Is this real food? Is it packed with preservatives, HFCS, food coloring, sugar? Does it involve an unconscionable amount of packaging? Can I recycle the packaging? Is it organic?
Is it going to make me feel bad about myself, on an ethical level for buying it, on a parenting level for feeding it to my kids, on a personal level if I eat it myself and it makes me feel ill?
5. Do you use reusable bags? Why or why not?
I do, but not as often as I should (i.e. every time). I am really bad about forgetting them lately.
I do recycle the plastic ones we use (cat litter can or return to store) and the paper ones (hold paper recycling). Plastic never goes away, it just breaks down into itty-bitty pieces, winding up contaminating our soil and water and working its way up the food chain.
6. If you had a coupon, would you purchase a stockpile of items because of the deal?
No. I might buy two.
Expiration dates sneak up on you more quickly than you expect, people eat more when there’s more to eat, we lose power on a regular basis out here in the boonies and things spoil. Stockpiling is a good way to waste food, in my opinion. And clutter in your house keeps the good energy from moving around, that’s bad feng shui. (I’m not sure if I’m kidding about that or not.)
7. Do you plan your meals in advance? What do you base your meal plan on?
I loosely plot out seven dinners. Some weeks I get more organized and plan the meals so that the leftovers factor into later dinners. My family is really literal so if I commit the meal plan to paper or internet, I’m locked in.
The meal plan reflects what’s in season at the farmer’s market, or what was on sale at the store that week. It has to fit our schedule (crockpot meals on nights when it’s my turn to take a kid to soccer practice, etc). Since I pay more for free-range and organic, it’s really important that everything gets eaten. I hate to waste food or money.
8. Have you ever tried to coupon to get items for free or close to nothing? How did it go? Do you still coupon?
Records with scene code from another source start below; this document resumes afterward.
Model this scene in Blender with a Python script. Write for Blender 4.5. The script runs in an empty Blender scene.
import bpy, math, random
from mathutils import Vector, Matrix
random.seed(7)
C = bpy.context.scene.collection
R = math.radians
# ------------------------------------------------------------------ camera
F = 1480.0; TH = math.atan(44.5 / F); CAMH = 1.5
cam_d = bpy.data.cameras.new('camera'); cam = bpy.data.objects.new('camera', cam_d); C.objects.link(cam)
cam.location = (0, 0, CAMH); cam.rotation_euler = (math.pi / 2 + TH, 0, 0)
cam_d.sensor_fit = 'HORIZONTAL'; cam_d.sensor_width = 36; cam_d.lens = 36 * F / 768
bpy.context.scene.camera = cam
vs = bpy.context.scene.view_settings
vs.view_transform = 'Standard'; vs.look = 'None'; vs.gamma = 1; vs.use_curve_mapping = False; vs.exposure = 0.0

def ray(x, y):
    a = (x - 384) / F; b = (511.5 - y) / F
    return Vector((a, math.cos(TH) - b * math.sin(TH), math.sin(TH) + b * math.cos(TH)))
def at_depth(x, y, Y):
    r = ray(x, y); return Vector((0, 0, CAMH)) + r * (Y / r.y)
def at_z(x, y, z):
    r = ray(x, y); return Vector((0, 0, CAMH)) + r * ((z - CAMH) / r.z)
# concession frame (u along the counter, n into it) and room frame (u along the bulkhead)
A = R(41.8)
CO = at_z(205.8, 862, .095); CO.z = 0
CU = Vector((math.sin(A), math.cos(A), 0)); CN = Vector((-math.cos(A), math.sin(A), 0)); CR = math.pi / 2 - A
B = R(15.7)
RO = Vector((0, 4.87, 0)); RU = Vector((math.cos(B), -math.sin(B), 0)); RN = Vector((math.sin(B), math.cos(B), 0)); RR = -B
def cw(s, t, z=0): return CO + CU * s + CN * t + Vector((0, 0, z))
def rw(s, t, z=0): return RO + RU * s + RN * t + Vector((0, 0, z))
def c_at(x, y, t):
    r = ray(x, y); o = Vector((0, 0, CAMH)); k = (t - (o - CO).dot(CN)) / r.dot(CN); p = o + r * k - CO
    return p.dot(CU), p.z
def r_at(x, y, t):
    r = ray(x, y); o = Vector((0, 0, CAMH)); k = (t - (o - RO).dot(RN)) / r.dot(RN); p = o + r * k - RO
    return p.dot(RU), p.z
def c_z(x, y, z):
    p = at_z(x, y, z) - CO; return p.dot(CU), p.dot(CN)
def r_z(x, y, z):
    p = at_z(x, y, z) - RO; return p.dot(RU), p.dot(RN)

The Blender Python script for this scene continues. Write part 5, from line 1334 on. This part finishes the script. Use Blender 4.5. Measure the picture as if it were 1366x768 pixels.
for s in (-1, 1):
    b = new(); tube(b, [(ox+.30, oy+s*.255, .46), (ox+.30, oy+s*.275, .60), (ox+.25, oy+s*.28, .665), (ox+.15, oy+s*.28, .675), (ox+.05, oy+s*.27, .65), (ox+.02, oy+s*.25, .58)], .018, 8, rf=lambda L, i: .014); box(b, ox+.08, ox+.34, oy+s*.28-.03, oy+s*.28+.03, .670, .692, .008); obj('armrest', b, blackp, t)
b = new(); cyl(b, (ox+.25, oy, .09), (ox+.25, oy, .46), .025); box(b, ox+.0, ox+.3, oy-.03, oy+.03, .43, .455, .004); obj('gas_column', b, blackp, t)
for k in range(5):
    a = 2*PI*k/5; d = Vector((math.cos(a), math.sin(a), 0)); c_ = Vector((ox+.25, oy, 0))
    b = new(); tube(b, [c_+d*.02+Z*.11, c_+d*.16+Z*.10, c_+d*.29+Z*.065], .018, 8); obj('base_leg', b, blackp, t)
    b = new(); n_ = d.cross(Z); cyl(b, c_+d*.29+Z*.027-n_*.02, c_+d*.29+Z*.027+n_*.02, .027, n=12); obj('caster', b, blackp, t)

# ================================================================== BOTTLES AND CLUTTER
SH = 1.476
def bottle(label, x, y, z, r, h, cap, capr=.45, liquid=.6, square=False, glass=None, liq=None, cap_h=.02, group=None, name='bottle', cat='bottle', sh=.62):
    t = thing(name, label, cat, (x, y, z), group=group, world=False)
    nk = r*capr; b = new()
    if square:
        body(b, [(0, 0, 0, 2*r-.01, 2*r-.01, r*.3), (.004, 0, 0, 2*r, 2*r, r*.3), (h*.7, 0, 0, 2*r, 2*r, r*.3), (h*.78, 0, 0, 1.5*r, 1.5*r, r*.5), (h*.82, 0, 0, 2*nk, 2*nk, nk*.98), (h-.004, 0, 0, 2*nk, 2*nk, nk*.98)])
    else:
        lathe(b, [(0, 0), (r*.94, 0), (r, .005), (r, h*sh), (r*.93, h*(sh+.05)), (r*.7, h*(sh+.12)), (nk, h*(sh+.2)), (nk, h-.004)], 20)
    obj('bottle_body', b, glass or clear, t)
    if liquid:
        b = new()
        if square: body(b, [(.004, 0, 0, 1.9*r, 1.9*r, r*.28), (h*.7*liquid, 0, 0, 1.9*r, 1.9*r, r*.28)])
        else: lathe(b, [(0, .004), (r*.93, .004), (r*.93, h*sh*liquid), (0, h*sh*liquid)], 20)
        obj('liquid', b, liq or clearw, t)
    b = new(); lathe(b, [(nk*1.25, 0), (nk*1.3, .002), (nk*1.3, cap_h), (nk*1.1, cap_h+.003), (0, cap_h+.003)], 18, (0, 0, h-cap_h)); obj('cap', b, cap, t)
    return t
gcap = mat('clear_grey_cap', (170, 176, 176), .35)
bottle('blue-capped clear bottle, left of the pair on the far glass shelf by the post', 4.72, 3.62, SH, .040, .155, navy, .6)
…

Band-aids (we go through a lot of bandages, we are hands-on-yet-clumsy folk) occasionally go on sale for a dollar a box, so with a doubled coupon you get it for free. Ditto for Pringles, or Kool-Aid (yuck) which Jeff likes in his lunches sometimes; I refuse to pay good money for that crap.
9. Last one – What do you blog about? (Or, as we learned in Bloggy Bootcamp, what’s your elevator pitch?)
simple.green.organic.happy. is a series of musings on green living, playful parenting, and the pursuit of happiness. By treading lightly on the earth, raising upstanding human beings, and finding beauty, complexity & happiness in my own backyard, I’m trying to become a better person and leave the world a better place. I hope others may be inspired to join me.
Thrift is not an affair of the pocket, but an affair of character.
-S.W. Straus
A few unsolicited observations:
I don’t have cable, and I haven’t seen Extreme Couponing, but my inexpert opinion is that some people are desperately clinging to a illusion of security and control that is misleading and unhealthy.
It’s one thing to feed your family on $50 a week if that is the very very most you could possibly afford (although even then you’d be better served with some packets of seeds and some careful meal plans; I talked about this in SPAM is not the answer). It’s quite another to spend so little because with enough time and coupons, you can. It’s immensely freeing to give money away, and my experience has been that when you release money “into the wild,” when you let go of some of its power over you: that’s when the universe becomes more generous. I hate to get all New Age-y but I cannot deny the karma.
Also, what extreme couponers are not taking into account is the long-term costs of that kind of diet. **slapping on my Food Police badge and bracing for impact** I am totally behind Jamie Oliver when he says sending a Lunchables into school with your child is a form of child abuse, even if you got it for free. Kids are only capable of eating what we provide for them, and if what we provide is processed, sugar-laden, pesticide-covered, BPA-laced (and contributes to the well-being of factory farms, which comes with its own host of health problems), then we are setting our kids up for a lifetime of improper eating habits. Which we KNOW is not healthy for them. If we KNOWINGLY lay the building blocks for an unhealthy future, that is, at the very least, neglect.
Food is central to our health and well-being and should not be something we pride ourselves in finding bottom-basement prices for. If ever there was a place for quality over quantity: this is it.
Lastly, I can’t get over the business model of printing millions of coupon booklets, which only a small percentage of people actually clip, and I would guess most of those clipped coupons expire before they are redeemed. Why can’t we put a better e-couponing system into place?
If you have opinions about coupons please play along, ’cause Danielle is my friend & I like her.